Avez-vous des propositions concernant d’autres mesures ? 

B. V. La loi a ouvert un peu plus la possibilité aux dirigeants de se porter acquéreur de leur propre entreprise afin de nettoyer les dettes dans le cadre de procédures judiciaires. À cause de divers débats médiatiques, le prolongement de certaines mesures temporaires ne comprend pas celle-ci, qui s’arrête au 31 décembre 2020. Et ce, alors que ce sont surtout les petites structures qui en auraient bénéficié, sous le contrôle des tribunaux qui déterminent le cadre dans lequel cette mesure est appliquée ou pas. Il aurait été profitable au tissu économique de prolonger cette mesure. De nombreux secteurs comme le retail ont déposé le bilan et sont en mutation profonde.
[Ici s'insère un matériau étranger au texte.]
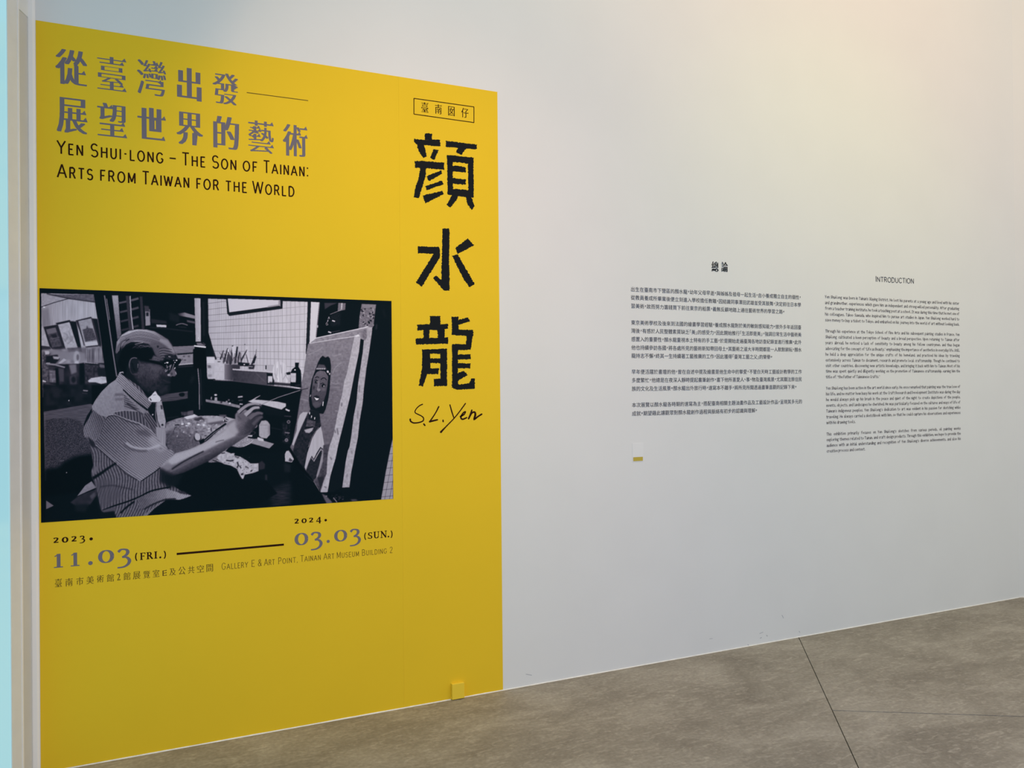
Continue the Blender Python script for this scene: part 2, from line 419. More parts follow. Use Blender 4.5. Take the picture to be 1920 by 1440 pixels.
def caps_word(fl, word, X0, X1, base, cap, t, tick=0.09, small=0.8, gap=0.30, out=None):
    """set a word between two pixel columns; base, cap: functions of px giving the baseline pixel and the cap height"""
    adv = []; x = 0
    for i, c in enumerate(word):
        k = small if (c.islower()) else 1.0
        w, st = CAPS[c.upper()]
        adv.append((x, k, st)); x += w*k+gap
    tot = x-gap
    uL = wp(X0, base(X0))[0]; uR = wp(X1, base(X1))[0]; su = (uR-uL)/tot
    zb0 = wp(X0, base(X0))[1]; zb1 = wp(X1, base(X1))[1]
    h0 = wp(X0, base(X0)-cap(X0))[1]-zb0; h1 = wp(X1, base(X1)-cap(X1))[1]-zb1
    for a, k, st in adv:
        if out is not None: fl = Flat(); out.append(fl)
        for pts, fg in st:
            if out is not None and st is CAPS[':'][1] and fl.v: fl = Flat(); out.append(fl)
            P = []
            for p in pts:
                uu = (a+p[0]*k)*su; q = uu/max(1e-6, (uR-uL))
                P.append((uL+uu, zb0+(zb1-zb0)*q+(h0+(h1-h0)*q)*p[1]*k))
            fl.ribbon(P, t)
            for flag, i0, i1 in (('s', 0, 1), ('e', -1, -2)):
                if flag in fg:
                    p = np.array(P[i0]); d = p-np.array(P[i1]); d = d/np.hypot(*d); nn = np.array([-d[1], d[0]])*tick*h0*0.62
                    if abs(d[1]) > 0.5: nn = np.array([abs(np.hypot(*nn)), 0])
                    fl.ribbon([p-nn-d*t*0.3, p+nn-d*t*0.3], t*0.75)

# old-style figures and bold roman capitals: centre lines with pen-like contrast
def pen(thin, thick, ang=90.0):
    a = math.radians(ang)
    return lambda th: thin+(thick-thin)*abs(math.cos(th-a))**1.5
OLD = {  # (polyline strokes, kind); boxes are unit, y up
 '0': [(arc(0.5, 0.5, 0.41, 0.445, 0, 360, 30), 'pen')],
 '1': [([(0.52, 1.0), (0.52, 0.04)], 'stem'), ([(0.52, 0.97), (0.10, 0.82)], 'thin'), ([(0.02, 0.035), (0.98, 0.035)], 'thin')],
 '2': [(crom([(0.10, 0.80), (0.22, 0.93), (0.50, 0.95), (0.74, 0.86), (0.74, 0.66), (0.52, 0.40), (0.10, 0.08)], 5), 'pen'), ([(0.04, 0.08), (0.95, 0.08)], 'mid')],
 '3': [(crom([(0.06, 0.84), (0.30, 0.96), (0.66, 0.93), (0.78, 0.80), (0.66, 0.66), (0.36, 0.55)], 5), 'pen'), (crom([(0.36, 0.55), (0.70, 0.53), (0.90, 0.36), (0.78, 0.17), (0.45, 0.05), (0.0, 0.03)], 6), 'pen')],
 '4': [([(0.70, 1.0), (0.70, 0.0)], 'stem'), ([(0.68, 0.98), (0.04, 0.36)], 'thin'), ([(0.02, 0.34), (1.0, 0.34)], 'mid')],
 'F': [([(0.26, 0), (0.26, 1)], 'stem'), ([(0.04, 0.965), (0.95, 0.965)], 'thin'), ([(0.93, 0.98), (0.93, 0.76)], 'thin'), ([(0.26, 0.52), (0.74, 0.52)], 'thin'), ([(0.72, 0.64), (0.72, 0.40)], 'thin'), ([(0.02, 0.035), (0.55, 0.035)], 'thin')],
 'R': [([(0.22, 0), (0.22, 1)], 'stem'), ([(0.0, 0.965), (0.45, 0.965)], 'thin'), (arc(0.45, 0.75, 0.22, 0.215, 90, -90), 'pen'), ([(0.45, 0.53), (0.25, 0.53)], 'thin'), ([(0.44, 0.55), (0.86, 0.03)], 'stem'), ([(0.70, 0.035), (1.0, 0.035)], 'thin'), ([(0.0, 0.035), (0.44, 0.035)], 'thin')],
 'I': [([(0.5, 0), (0.5, 1)], 'stem'), ([(0.08, 0.965), (0.92, 0.965)], 'thin'), ([(0.08, 0.035), (0.92, 0.035)], 'thin')],
 'S': [(arc(0.5, 0.74, 0.33, 0.22, 40, 240, 10)+arc(0.5, 0.26, 0.35, 0.22, 60, -150, 12), 'pen'), ([(0.86, 0.98), (0.84, 0.70)], 'thin'), ([(0.08, 0.30), (0.08, 0.02)], 'thin')],
 'U': [([(0.22, 1), (0.22, 0.32)]+arc(0.5, 0.30, 0.28, 0.27, 180, 350, 10), 'pen'), ([(0.80, 1), (0.80, 0.28)], 'thin'), ([(0.02, 0.965), (0.44, 0.965)], 'thin'), ([(0.62, 0.965), (0.98, 0.965)], 'thin')],
 'N': [([(0.18, 0), (0.18, 1)], 'thin'), ([(0.14, 0.98), (0.84, 0.04)], 'stem'), ([(0.84, 0.0), (0.84, 1)], 'thin'), ([(0.0, 0.965), (0.24, 0.965)], 'thin'), ([(0.66, 0.965), (1.0, 0.965)], 'thin'), ([(0.02, 0.035), (0.34, 0.035)], 'thin')],
 '(': [(arc(1.25, 0.5, 1.0, 0.5, 122, 238, 12), 'pen')],
 ')': [(arc(-0.25, 0.5, 1.0, 0.5, -58, 58, 12), 'pen')],
}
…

Ces transformations à opérer ne peuvent pas toujours se réaliser sans le recours aux procédures judiciaires.  

Enfin, s’il n’y avait qu’un unique conseil à donner aux entreprises aujourd’hui, quel serait-il ?  

P. Z. Le principal conseil est de bien gérer sa trésorerie au moment de la reprise d’activité. Toutes les mesures sont là pour en faciliter la gestion. Pour les PME et TPE, la difficulté du rebond sera plus délicate et nécessitera de leur part une meilleure gestion de la trésorerie, peut-être avec l’appui des tribunaux de commerce qui pourront aider à ce redémarrage. Il faut aussi savoir s’adapter, ce dont a fait preuve le gouvernement.  
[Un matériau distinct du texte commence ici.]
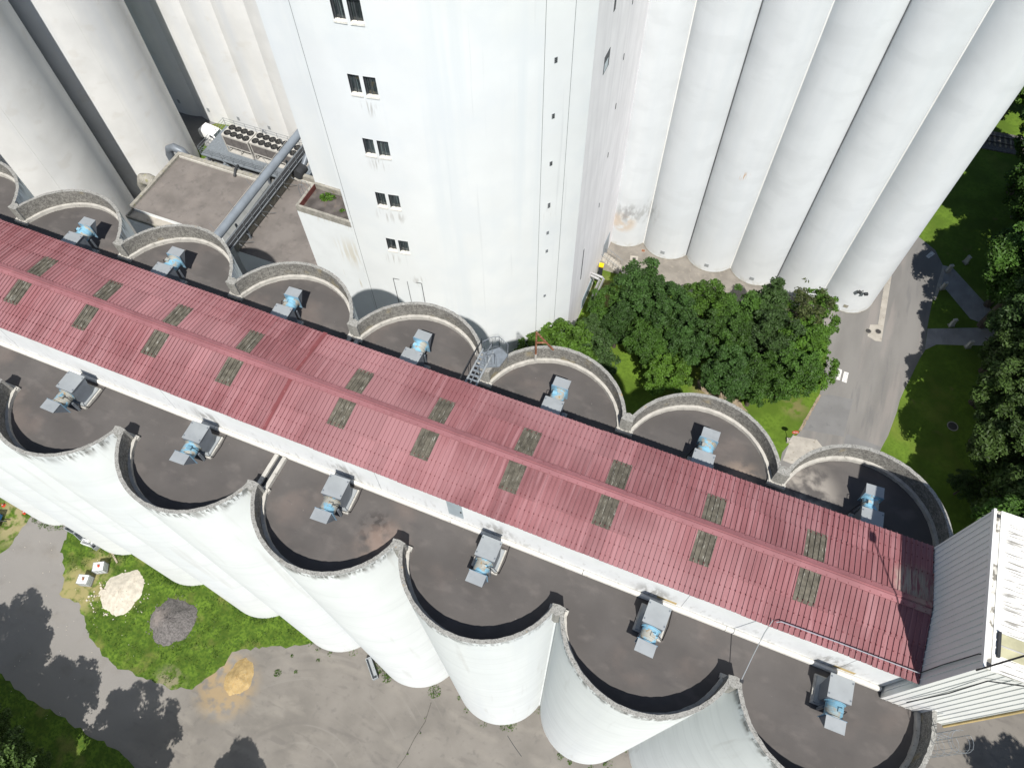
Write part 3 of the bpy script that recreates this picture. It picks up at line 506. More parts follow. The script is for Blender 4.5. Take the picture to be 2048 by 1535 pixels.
MB().box(hx1 - .01, hx1 + .07, hy0 - .04, hy0 + .1, hz0 - .05, hz1 - .15).build('corner_trim', ochre, hh)
MB().box(hx0 + .02, hx0 + .1, hy0 + .0, hy0 + .06, 30.3, hz1 - .1).build('corner_trim', white_metal, hh)
MB().path([(hx0 - .02, hy0 + .45, 33.4), (hx0 - .03, hy0 + .46, 35), (hx0 - .03, hy0 + .42, 37.1), (hx0 + .0, hy0 + .38, 37.3)], .018, 5).build('cable', dark, hh)
MB().path([(11.9, hy0 - .04, 31.2), (12.0, hy0 - .05, 34), (11.9, hy0 - .06, 36.5), (12.6, hy0 - .1, 37.45), (13.9, hy0 - .12, 37.6)], .02, 5).build('cable', dark, hh)
ms = MB().tube((hx0 + .02, hy0 - .03, hz1 - .4), (hx0 + .02, hy0 - .03, hz1 + 4.2), .028, 6).build('mast', dark, hh); MB().box(hx0 - .1, hx0 + .14, hy0 - .15, hy0 + .09, hz1 + 3.6, hz1 + 3.85).build('antenna', dark, ms)
MB().box(12.3, 13.6, 9.9, 13.2, 0, 29.97).build('elevator_shaft', white_metal, hh)
# caged ladder down the last silo
t = thing('caged_ladder', 'thin steel caged ladder on the end silo below the head house', 'ladder', (13.0, 7.75, 0), 0)
for s in (-.22, .22): MB().tube((s + .2, 0, 1.5), (s + .2, 0, 32.6), .013, 5).build('rail', steel, t)
mb = MB()
for i in range(100): mb.tube((-.02, 0, 1.7 + i * .3), (.42, 0, 1.7 + i * .3), .013, 4)
mb.build('rungs', steel, t)
for i in range(16):
    z = 25.2 + i * .5 if i < 14 else 32.4 + (i - 14) * .25
    mb = MB(); mb.path([(.2 + .36 * cos(a), -.3 + .36 * sin(a) - .0, z) for a in [radians(110 + 320 * j / 14 - 180 + 160) for j in range(15)]], .008, 4); mb.build('cage_hoop', steel, t)
for a in (200, 235, 270, 305, 340): MB().tube((.2 + .36 * cos(radians(a)), -.3 + .36 * sin(radians(a)), 25), (.2 + .36 * cos(radians(a)), -.3 + .36 * sin(radians(a)), 32.7), .006, 4).build('cage_bar', steel, t)

# ------------------------------------------------------------------ roof fans
def fan_proto():
    t = thing('roof_fan', '', 'fan')
    pl = MB().box(-.56, .62, -1.32, -.18, 0, .12).build('plinth', conc_light, t); MB().box(-.5, .54, -1.26, -.24, .12, .2).build('base_plate', galv, pl)
    mb = MB(); P = [(-.30, .42), (-.30, 1.34), (-1.2, 1.34), (-1.2, 1.26), (-.95, .2), (-.42, .2)]
    k = len(P); mb.v = [(-.40, y, z) for y, z in P] + [(.40, y, z) for y, z in P]
    for j in range(k): mb.face((j, (j + 1) % k, k + (j + 1) % k, k + j))
    mb.face(tuple(range(k - 1, -1, -1))); mb.face(tuple(range(k, 2 * k))); mb.build('intake_duct', galv_dark, t)
    MB().box(-.45, .45, -1.22, -.31, 1.341, 1.362).build('duct_lid', galv, t)
    n = 28; mb = MB(); mb.tube((0, -.3, .96), (0, .31, .96), .33, n); mb.build('fan_casing', bluep, t, True)
    for y in (-.29, .28): 
        mb = MB(); mb.tube((0, y, .96), (0, y + .035, .96), .385, n); mb.build('flange', bluep, t)
    mb = MB(); mb.box(-.4, .4, .315, .34, .52, 1.345); mb.build('mounting_plate', M('blue_grey_plate', (.16, .27, .36), rough=.5, var=.1), t)
    mb = MB(); P = [(.342, .55), (.342, 1.335), (.80, 1.335), (.80, 1.30)]; k = 4; mb.v = [(-.355, y, z) for y, z in P] + [(.355, y, z) for y, z in P]
    for j in range(k): mb.face((j, (j + 1) % k, k + (j + 1) % k, k + j))
    mb.face(tuple(range(k - 1, -1, -1))); mb.face(tuple(range(k, 2 * k))); mb.build('outlet_hood', galv_dark, t)
    MB().box(-.37, .37, .335, .82, 1.338, 1.358).build('hood_lid', galv, t)
    MB().rbox((-.12, 0, 1.3), (.2, .16, .1)).build('terminal_box', bluep, t)
    for x in (-.3, .3): MB().box(x - .04, x + .04, -.1, .0, .02, .7).build('leg', galv_dark, t)
    MB().path([(-.12, 0, 1.34), (-.36, -.05, 1.25), (-.5, -.1, .6), (-.62, -.3, .03), (-.66, -.9, .025), (-.6, -1.6, .025)], .016, 5).build('cable', black, t)
    for y in (-.17, -.02, .13): MB().tube((0, y, .96), (0, y + .012, .96), .336, 28).build('band', bluep, t)
    for (x, y) in ((-.4, -1.1), (.4, -1.1), (-.4, -.45), (.4, -.45)): MB().box(x - .03, x + .03, y - .03, y + .03, 1.362, 1.375).build('lid_bolt', galv_dark, t)
    return t
proto = fan_proto(); first = True
for row, xs, y in (('front', [9.49, 2.48, -4.52, -11.55, -18.6, -25.6, -32.5], 7.16), ('rear', [9.6, 2.52, -4.44, -11.5, -18.62, -25.65, -31.3], 15.7)):
    for i, x in enumerate(xs):
        o = proto if first else copy_tree(proto); first = False
        o.location = (x, y, 30.2); o.rotation_euler = (0, 0, (pi if row == 'front' else 0) + random.uniform(-.05, .05)); sk = random.uniform(.96, 1.04); o.scale = (sk, sk, random.uniform(.96, 1.03))
        tag(o, ('blue fan with grey hoods on the near silo roofs, %s from the head house' if row == 'front' else 'blue fan with grey hoods on the rear silo roofs, %s from the head house') % ORD[i], 'fan', 'roof fans on the near silos' if row == 'front' else 'roof fans on the rear silos')

# ------------------------------------------------------------------ access gangway and railed landing, rusty bracket
t = thing('access_landing', 'grey railed steel landing and ladder bridging gallery roof and rear parapet notch', 'landing', (0, 0, 0))
def barrail(mb, pts, h=.95, posts=True, mid=True, r=.018):
    top = [(x, y, z + h) for x, y, z in pts]; mb.path(top, r, 5)
    if mid: mb.path([(x, y, z + h * .5) for x, y, z in pts], r * .7, 4)
def gridrail(name, pts, t, h=.9, sp=.14):
    mb = MB(); barrail(mb, pts, h, mid=False)
    for (a, b) in zip(pts, pts[1:]):
        L = (Vector(b) - Vector(a)).length; n = max(1, int(L / sp))
        for i in range(n + 1): P = Vector(a).lerp(Vector(b), i / n); mb.tube(P, (P.x, P.y, P.z + h), .011, 4)
    mb.path([(x, y, z + .08) for x, y, z in pts], .012, 4); return mb.build(name, steel, t)
MB().prism([(-8.35, 15.75), (-7.5, 16.15), (-7.35, 16.9), (-7.9, 17.15), (-8.5, 16.6)], 31.3, 31.36).build('deck', grate, t)
gridrail('guard_rail', [(-8.5, 16.6, 31.36), (-8.2, 17.0, 31.36), (-7.9, 17.15, 31.36), (-7.35, 16.9, 31.36), (-7.2, 16.5, 31.36)], t)
gridrail('guard_rail', [(-8.15, 15.9, 31.36), (-7.75, 16.2, 31.36), (-7.6, 16.05, 31.36)], t, .85)
for s in (-.26, .26):
    MB().tube((-8.3 + s, 13.95, 31.6), (-8.3 + s, 16.7, 31.5), .05, 6).build('stringer', galv, t)
    mb = MB(); mb.path([(-8.3 + s, 13.9, 32.6), (-8.3 + s, 15.5, 32.55), (-8.3 + s, 16.6, 32.3)], .025, 6)
    for y in (14.2, 15.1, 16.0, 16.6): mb.tube((-8.3 + s, y, 31.55), (-8.3 + s, y, 32.5), .016, 4)
    mb.build('handrail', dark if s < 0 else steel, t)
for i in range(10): MB().box(-8.55, -8.05, 14.1 + i * .26, 14.2 + i * .26, 31.5, 31.53).build('tread', grate, t)
t = thing('rusty_bracket', 'rusty A-shaped steel hoist bracket standing on the rear parapet', 'bracket', (-6.1, 17.55, 30.6))
MB().path([(-.12, .02, 0), (-.12, .04, .5)], .06, 6).build('foot', conc_light, t)
for nm, pts in (('post', [(-.12, .04, .3), (-.12, .06, 2.3)]), ('strut', [(-.12, .06, 2.28), (.62, .42, .75)]), ('brace', [(-.12, .05, 1.45), (.28, .25, 1.42)])):
    MB().path(pts, .05, 6).build(nm, rust, t)

# ------------------------------------------------------------------ tower
TC = (-24.5, 46.3); TR = 16.1
def tp(a, dr=0): return (TC[0] + (TR + dr) * cos(radians(a)), TC[1] + (TR + dr) * sin(radians(a)))
tw = thing('tower', 'tall white curved tower with paired dark windows behind the silos', 'tower', (0, 0, 0))
TH = 54
AW = [(-84.35, -81.75), (-80.92, -78.2)]
FL = [(31.83 + 4.655 * k, 33.2 + 4.655 * k) for k in (-3, -2, -1, 0, 1, 2, 3, 4)]
angs = sorted(set([-94.7, -29.43] + [a for w_ in AW for a in w_] + [-94.7 + i * (65.27 / 44) for i in range(45)])); zs = sorted(set([0, TH] + [z for f_ in FL for z in f_]))
def inhole(a, z): return any(w_[0] - .01 < a < w_[1] + .01 for w_ in AW) and any(f_[0] - .01 < z < f_[1] + .01 for f_ in FL)
mb = MB()
for a, b in zip(angs, angs[1:]):
    for z0, z1 in zip(zs, zs[1:]):
        if inhole((a + b) / 2, (z0 + z1) / 2): continue
        p, q = tp(a), tp(b); mb.quad((*p, z0), (*q, z0), (*q, z1), (*p, z1))
o = mb.build('front_wall', tower_white, tw)
bmw = bmesh.new(); bmw.from_mesh(o.data); bmesh.ops.remove_doubles(bmw, verts=bmw.verts, dist=.0005); bmw.to_mesh(o.data); bmw.free()
o.data.polygons.foreach_set('use_smooth', [True] * len(o.data.polygons))
D = .26
for (a, b) in AW:
    for fi, (z0, z1) in enumerate(FL):
        p, q, pi_, qi = tp(a), tp(b), tp(a, -D), tp(b, -D)
        m = MB(); m.quad((*p, z0), (*p, z1), (*pi_, z1), (*pi_, z0), 0); m.quad((*q, z1), (*q, z0), (*qi, z0), (*qi, z1), 0)
        m.quad((*p, z1), (*q, z1), (*qi, z1), (*pi_, z1), 0); m.quad((*pi_, z0 + .005), (*qi, z0 + .005), (*q, z0 + .005), (*p, z0 + .005), 0)
        wn = m.build('window', frame_m, tw)
        am = a + (b - a) * .42
        for (c, d, off) in ((a, am, -D + .03), (am, b, -D + .055)):
            MB().quad((*tp(c, off), z0 + .05), (*tp(d, off), z0 + .05), (*tp(d, off), z1 - .04), (*tp(c, off), z1 - .04)).build('pane', glass_m, wn)
        e = .25
        for (c, d) in ((a, a + e), (am - e * .5, am + e * .5), (b - e, b)):
            MB().prism([tp(c, -D + .02), tp(d, -D + .02), tp(d, -D + .08), tp(c, -D + .08)], z0, z1).build('mullion', frame_m, wn)
        MB().prism([tp(a - .05, -D + .04), tp(b + .05, -D + .04), tp(b + .05, .06), tp(a - .05, .06)], z0 - .09, z0 + .035).build('sill', sill_m, wn)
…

B. V. Il faut imaginer les remèdes essentiels car nous sommes à un moment où tout est possible, envisageable et discutable. Des évolutions ont été constatées depuis six mois, qui n’avaient jamais été vues auparavant. Aussi, Il est nécessaire de croire aux échanges avec les professionnels et de ne pas hésiter. Nous n’avons pas la recette miracle mais nous avons l’expérience de l’accompagnement des entreprises en situation de crise. Il faut continuer d’y croire. Collectivement, nous allons trouver des solutions.   
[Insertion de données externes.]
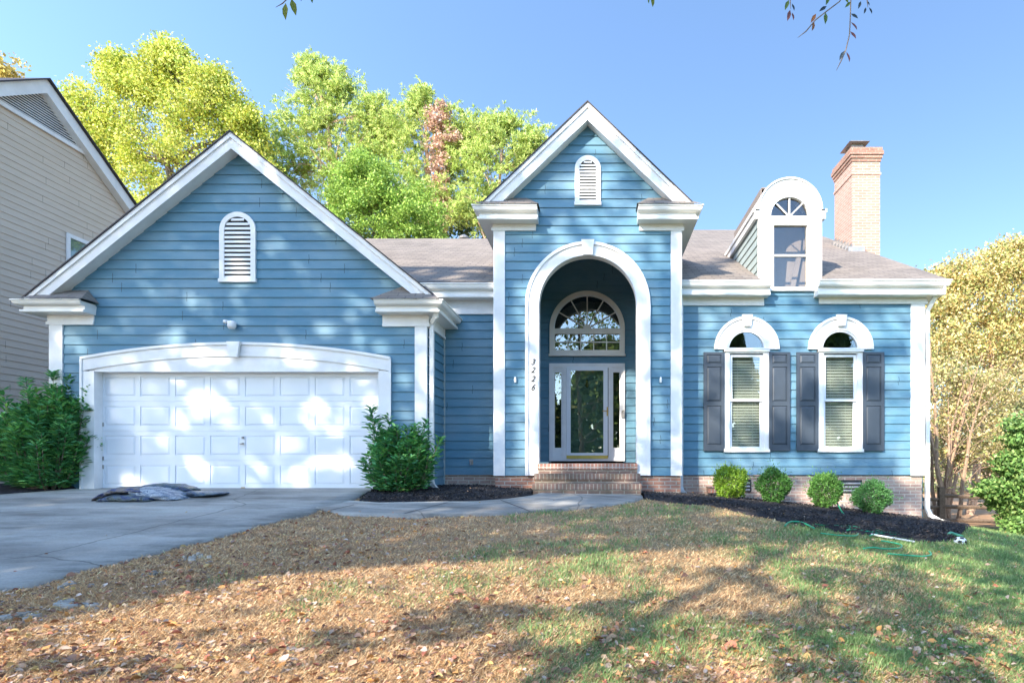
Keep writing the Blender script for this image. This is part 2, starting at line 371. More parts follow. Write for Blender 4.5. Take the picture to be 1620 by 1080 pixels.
# --- garage front wall
gcx, gz0, gr = -6.405, None, 14.04
gtop = Z(566, YG); gap = Z(543, YG)
gR = (2.74**2+(gap-gtop)**2)/(2*(gap-gtop)); gcz = gap-gR
def garc(r, x): return gcz+math.sqrt(r*r-(x-gcx)**2)
GL, GRr = X(131, YG), X(619, YG); GIL, GIR = X(152, YG), X(600, YG)
hdr = Z(588, YG)
rk = .805; gapx, gapz = -6.37, 6.22
up = lambda u: gapz-.10-rk*abs(u-gapx)
mb = MB(); siding(mb, wall_cols(-9.70, -3.04, 0.03, up, [(GL+.05, GRr-.05, 0.03, lambda u: garc(gR-.06, u))], fine=(gapx,)), (0, YG, 0), (1,0,0), (0,-1,0), Z(751, YM)-LAP*6)
# other blue walls: garage flank, recess, portico front, portico flanks, right wing
mb2 = MB(); siding(mb2, wall_cols(YG+.0, YM, .03, lambda u: 3.05, step=1), (-3.02, 0, 0), (0,1,0), (1,0,0), .229)
zb = .245
wall_parts = [('wall', mb), ('wall', mb2)]
m3 = MB(); siding(m3, wall_cols(-3.02, -1.90, zb, lambda u: 3.6), (0, YM, 0), (1,0,0), (0,-1,0), zb)
wall_parts.append(('wall', m3))
pk, pax, paz = .96, -.18, 7.09
pup = lambda u: paz-.10-pk*abs(u-pax)
archtop = lambda u: ACZ+math.sqrt(max(0, (RO-.07)**2-(u-AC)**2))
m4 = MB(); siding(m4, wall_cols(-1.93, 1.575, zb, pup, [(AC-RO+.07, AC+RO-.07, zb, archtop)], fine=(pax,)), (0, YP, 0), (1,0,0), (0,-1,0), zb)
siding(m4, wall_cols(YP, 17.5, zb, lambda u: 5.1, step=2), (1.575, 0, 0), (0,1,0), (1,0,0), zb)
siding(m4, wall_cols(YP, 17.5, zb, lambda u: 5.1, step=2), (-1.93, 0, 0), (0,1,0), (-1,0,0), zb)
wall_parts.append(('wall', m4))
WX = [X(1180.5, YM), X(1328.5, YM)]
wtop = lambda c: (lambda u: Z(555, YM)+math.sqrt(max(0, .46**2-(u-c)**2)))
m5 = MB(); siding(m5, wall_cols(1.575, 6.42, zb, lambda u: 3.86, [(c-.46, c+.46, Z(712, YM), wtop(c)) for c in WX]), (0, YM, 0), (1,0,0), (0,-1,0), zb)
siding(m5, wall_cols(YM, 22, -.6, lambda u: 3.75+.49*(min(u, 40-u)-11.89), fine=(20,), step=1), (6.40, 0, 0), (0,1,0), (1,0,0), zb)
wall_parts.append(('wall', m5))
for n_, b_ in wall_parts: b_.build(n_, 'blue', H)
# left flank of garage, back, light-tight inner shell
b_ = MB(); b_.box(-9.70, -9.68, 11.03, 18, -.1, 3.2); b_.build('side_wall', 'blue', H)
b_ = MB(); b_.box(-9.7, 6.4, 27.6, 27.7, -1.5, 4.0); b_.build('back_wall', 'blue', H)
b_ = MB(); b_.box(-9.7, -3.05, 11.6, 11.62, 0, 3); b_.build('garage_wall', 'dark', H)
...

NB : Bernard Valla et Paolo Zoppi sont les rapporteurs de la "Commission finance" de l’association Prévention & Retournement et relaient, au travers de leurs propos, les travaux de l’ensemble de la Commission composée également de Patrick Chianalino, Floraine Baritel, Bernard Cotte, Thierry Crassard, Eric Etienne-Martin, Claudia Fernandes.